According to him, Vietnam has a golden demographic structure with nearly 67 percent of the population at working age, providing an abundant supply of workers.
It is forecast that the country could supply 60 percent of leather materials for domestic footwear and handbags by 2030 compared to roughly 45 percent at present.
Nguyen Thi Xuan Thuy, chief of the Strategy and Integration Policy Office under the Ministry of Industry and Trade said Vietnam is home to more than 1,500 enterprises with nearly 1 million workers in leather sector and 500,000 workers in the support industry. Most of them are more skilled than those in such emerging markets as Cambodia, Bangladesh, Ethiopia and Myanmar.
Overall, Vietnam has advantages in workforce cost compared to China and Thailand and has succeeded in producing and exporting high-value products.
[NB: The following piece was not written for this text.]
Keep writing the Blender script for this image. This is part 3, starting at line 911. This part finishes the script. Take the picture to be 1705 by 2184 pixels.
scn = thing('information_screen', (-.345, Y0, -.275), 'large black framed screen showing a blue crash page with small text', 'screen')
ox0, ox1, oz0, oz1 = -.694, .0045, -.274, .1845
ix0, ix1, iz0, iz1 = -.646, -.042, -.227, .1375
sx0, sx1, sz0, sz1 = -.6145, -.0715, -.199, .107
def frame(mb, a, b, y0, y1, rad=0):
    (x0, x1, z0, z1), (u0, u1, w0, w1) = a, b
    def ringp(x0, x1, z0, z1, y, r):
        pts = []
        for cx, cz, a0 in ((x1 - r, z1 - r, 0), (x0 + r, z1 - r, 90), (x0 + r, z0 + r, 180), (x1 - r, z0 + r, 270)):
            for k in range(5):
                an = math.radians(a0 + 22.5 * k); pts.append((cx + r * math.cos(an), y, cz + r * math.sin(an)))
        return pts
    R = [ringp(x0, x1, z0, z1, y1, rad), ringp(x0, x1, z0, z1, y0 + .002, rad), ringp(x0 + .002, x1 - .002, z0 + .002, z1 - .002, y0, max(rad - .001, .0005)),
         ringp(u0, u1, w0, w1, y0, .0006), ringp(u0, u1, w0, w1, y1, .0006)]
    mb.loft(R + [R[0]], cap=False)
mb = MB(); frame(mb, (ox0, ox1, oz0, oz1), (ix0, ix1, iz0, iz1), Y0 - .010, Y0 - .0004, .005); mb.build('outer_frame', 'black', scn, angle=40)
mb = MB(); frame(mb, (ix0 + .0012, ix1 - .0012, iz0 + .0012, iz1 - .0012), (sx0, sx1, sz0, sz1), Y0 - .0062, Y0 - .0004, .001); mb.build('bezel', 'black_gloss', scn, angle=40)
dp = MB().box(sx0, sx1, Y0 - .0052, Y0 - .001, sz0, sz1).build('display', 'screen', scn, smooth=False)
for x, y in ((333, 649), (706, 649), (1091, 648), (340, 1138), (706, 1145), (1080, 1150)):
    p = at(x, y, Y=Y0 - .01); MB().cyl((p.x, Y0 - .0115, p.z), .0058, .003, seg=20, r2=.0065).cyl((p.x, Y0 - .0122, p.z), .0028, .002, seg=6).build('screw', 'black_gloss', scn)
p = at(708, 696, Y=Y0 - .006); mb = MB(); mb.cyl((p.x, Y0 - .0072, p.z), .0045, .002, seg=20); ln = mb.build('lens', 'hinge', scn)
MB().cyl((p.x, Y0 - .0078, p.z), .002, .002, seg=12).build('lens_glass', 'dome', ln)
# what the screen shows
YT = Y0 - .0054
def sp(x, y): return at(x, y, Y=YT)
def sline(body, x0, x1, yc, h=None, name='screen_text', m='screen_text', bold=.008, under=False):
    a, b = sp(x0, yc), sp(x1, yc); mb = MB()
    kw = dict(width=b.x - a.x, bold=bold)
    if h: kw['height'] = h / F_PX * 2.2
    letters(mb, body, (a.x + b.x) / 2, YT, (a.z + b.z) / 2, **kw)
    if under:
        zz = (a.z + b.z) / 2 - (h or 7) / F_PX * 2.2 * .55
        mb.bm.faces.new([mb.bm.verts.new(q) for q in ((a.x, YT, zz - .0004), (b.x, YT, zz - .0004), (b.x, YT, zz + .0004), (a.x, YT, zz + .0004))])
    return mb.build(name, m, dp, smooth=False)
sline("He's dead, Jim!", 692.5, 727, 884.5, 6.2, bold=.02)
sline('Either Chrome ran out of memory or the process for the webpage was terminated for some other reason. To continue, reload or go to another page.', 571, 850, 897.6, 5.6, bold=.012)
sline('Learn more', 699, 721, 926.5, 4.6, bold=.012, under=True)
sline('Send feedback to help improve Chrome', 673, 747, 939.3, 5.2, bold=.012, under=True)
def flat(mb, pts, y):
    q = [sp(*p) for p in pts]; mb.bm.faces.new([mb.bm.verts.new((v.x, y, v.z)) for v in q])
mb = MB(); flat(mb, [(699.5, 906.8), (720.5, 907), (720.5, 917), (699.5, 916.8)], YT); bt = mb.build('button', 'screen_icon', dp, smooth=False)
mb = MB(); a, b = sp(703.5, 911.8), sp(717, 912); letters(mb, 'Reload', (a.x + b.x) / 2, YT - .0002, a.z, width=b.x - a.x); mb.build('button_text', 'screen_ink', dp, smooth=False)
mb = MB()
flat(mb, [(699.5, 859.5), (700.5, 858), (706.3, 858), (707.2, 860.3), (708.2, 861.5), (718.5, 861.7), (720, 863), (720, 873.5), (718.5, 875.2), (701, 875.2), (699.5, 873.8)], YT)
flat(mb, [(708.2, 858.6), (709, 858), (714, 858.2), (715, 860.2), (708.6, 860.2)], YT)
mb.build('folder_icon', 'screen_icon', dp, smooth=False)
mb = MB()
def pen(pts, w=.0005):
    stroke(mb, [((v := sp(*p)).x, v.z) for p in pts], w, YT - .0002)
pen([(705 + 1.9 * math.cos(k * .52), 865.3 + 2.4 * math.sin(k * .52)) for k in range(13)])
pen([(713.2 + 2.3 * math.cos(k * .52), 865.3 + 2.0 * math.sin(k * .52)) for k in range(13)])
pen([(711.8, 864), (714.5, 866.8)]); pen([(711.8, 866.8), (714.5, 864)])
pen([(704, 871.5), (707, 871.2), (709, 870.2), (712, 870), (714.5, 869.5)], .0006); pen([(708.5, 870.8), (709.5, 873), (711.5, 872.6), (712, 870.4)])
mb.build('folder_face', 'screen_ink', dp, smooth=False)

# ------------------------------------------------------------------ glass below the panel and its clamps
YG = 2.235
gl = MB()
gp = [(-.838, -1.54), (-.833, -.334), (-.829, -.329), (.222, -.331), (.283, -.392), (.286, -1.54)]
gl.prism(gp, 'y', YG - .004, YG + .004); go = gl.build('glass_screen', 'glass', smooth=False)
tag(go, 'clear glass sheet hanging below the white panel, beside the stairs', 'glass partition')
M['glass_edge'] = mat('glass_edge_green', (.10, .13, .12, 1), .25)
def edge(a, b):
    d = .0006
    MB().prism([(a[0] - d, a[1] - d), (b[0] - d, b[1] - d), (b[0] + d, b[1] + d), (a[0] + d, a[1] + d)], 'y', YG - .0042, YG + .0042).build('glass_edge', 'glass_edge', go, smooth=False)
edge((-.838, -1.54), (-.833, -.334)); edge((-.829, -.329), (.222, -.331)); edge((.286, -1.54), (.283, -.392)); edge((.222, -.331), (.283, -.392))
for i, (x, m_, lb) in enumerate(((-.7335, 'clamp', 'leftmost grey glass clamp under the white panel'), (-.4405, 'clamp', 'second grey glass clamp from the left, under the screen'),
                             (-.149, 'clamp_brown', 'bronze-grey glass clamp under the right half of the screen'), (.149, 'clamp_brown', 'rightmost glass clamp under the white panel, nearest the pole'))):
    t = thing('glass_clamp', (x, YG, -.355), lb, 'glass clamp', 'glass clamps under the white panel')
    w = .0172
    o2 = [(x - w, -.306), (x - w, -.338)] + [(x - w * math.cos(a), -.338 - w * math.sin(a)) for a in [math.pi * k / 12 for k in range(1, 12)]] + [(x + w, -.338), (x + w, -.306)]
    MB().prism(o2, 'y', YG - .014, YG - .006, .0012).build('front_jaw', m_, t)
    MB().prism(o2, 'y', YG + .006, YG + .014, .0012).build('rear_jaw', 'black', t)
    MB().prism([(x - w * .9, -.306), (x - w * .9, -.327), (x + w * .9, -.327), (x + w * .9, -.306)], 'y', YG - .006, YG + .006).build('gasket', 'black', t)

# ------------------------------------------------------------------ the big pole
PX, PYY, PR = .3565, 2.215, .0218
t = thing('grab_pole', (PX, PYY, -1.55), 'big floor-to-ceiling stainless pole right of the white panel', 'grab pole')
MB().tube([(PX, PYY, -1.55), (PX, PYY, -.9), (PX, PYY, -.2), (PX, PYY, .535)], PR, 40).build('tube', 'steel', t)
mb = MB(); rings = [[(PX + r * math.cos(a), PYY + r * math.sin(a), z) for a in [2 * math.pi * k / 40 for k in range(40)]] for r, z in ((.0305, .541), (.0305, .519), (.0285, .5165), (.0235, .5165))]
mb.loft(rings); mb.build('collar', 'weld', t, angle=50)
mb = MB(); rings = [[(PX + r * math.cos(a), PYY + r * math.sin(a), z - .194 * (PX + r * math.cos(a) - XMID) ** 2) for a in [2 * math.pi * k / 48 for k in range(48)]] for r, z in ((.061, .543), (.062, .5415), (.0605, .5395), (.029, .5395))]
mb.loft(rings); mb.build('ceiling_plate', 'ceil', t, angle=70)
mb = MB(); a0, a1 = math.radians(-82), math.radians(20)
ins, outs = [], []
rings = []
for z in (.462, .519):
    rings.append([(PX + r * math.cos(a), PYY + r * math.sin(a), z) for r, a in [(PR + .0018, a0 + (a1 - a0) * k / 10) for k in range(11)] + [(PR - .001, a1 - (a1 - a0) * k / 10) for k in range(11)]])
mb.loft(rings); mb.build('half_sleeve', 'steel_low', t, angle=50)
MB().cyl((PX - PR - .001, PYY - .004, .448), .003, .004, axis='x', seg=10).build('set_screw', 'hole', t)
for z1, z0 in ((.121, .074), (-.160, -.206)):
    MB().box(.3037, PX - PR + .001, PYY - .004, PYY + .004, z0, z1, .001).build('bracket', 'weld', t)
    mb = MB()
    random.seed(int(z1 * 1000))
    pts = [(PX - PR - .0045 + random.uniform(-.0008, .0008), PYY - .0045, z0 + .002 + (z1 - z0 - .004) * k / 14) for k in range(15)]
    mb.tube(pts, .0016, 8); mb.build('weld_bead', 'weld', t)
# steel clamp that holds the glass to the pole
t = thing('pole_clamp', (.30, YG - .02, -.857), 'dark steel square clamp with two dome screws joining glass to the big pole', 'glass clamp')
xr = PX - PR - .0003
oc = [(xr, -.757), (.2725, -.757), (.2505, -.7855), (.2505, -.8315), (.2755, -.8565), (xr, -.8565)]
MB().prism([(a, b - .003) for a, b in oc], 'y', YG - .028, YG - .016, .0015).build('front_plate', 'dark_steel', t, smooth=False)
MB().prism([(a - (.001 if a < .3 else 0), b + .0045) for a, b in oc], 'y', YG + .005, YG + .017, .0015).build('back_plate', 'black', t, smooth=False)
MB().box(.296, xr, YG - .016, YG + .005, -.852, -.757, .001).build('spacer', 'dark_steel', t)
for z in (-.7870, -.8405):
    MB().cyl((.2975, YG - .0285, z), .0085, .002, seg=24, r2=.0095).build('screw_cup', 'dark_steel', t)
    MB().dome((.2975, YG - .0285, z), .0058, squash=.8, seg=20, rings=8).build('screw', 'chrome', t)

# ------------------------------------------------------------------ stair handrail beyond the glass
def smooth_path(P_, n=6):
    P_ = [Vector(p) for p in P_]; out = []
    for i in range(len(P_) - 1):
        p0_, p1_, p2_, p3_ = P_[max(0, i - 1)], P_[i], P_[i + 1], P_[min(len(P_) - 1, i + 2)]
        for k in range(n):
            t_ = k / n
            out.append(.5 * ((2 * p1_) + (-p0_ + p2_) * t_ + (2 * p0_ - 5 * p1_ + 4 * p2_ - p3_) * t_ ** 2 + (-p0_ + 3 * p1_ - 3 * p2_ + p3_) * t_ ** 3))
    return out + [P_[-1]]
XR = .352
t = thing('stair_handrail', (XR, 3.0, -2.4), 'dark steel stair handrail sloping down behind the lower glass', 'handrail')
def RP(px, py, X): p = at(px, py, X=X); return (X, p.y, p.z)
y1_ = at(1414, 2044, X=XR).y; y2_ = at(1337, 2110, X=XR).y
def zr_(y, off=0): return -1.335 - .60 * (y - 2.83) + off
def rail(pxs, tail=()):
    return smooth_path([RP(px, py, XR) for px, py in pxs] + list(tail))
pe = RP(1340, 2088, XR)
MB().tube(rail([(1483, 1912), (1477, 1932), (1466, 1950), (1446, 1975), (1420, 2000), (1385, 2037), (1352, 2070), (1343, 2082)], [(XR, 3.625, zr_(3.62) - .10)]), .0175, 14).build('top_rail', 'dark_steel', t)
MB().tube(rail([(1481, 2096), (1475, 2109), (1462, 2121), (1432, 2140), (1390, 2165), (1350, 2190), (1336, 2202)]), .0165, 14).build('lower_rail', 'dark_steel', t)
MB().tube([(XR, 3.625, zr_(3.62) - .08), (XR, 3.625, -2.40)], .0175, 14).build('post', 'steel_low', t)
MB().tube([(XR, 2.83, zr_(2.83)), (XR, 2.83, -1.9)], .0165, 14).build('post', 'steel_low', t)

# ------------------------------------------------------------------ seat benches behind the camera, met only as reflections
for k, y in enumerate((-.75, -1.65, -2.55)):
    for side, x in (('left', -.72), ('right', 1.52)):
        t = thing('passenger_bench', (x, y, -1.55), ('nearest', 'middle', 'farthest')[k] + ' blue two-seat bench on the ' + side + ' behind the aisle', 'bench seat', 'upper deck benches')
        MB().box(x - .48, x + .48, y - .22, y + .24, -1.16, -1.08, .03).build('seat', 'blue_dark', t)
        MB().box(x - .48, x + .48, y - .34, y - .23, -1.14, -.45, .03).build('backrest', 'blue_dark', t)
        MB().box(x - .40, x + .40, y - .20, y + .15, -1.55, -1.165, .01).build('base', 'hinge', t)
Thuy said that once the Vietnam – European Union Free Trade Agreement takes effect this year, Vietnam will able to expand exports and create momentum to attract investment to the support industry.
She urged Vietnamese firms to conform to quality standards, ensure the rate of locally-made products and commit to social responsibilities. Apart from traditional markets such as the US and the EU, they should also focus on Asia, which consumes more than half of footwear globally.
Philip Kimmel, Director of Kingmaker Footwears, suggested using less workers to reduce costs and rearranging production.
Duncan Scott of New Balance Athletic Shoe Inc, said countries moving up the value chain could stop making footwear and those continuing to make footwear would need “sophistication”.
Cheap labour alone would not ensure success, and firms need to continue to drive efficiency and digital connectivity, he said.
Delegates said proper use of automation could eliminate redundant workers and make factories more efficient and profitable.
The industry is aiming rapid, sustainable development and better use of trade deals to expand exports.
It plans to restructure production to add value to products, increase local content, improve designs and focus on medium and high-quality products.
John Graebin from US footwear company Deckers Brands said more and more automation solutions will be used, and that is an opportunity for Vietnam to compete for decades to come.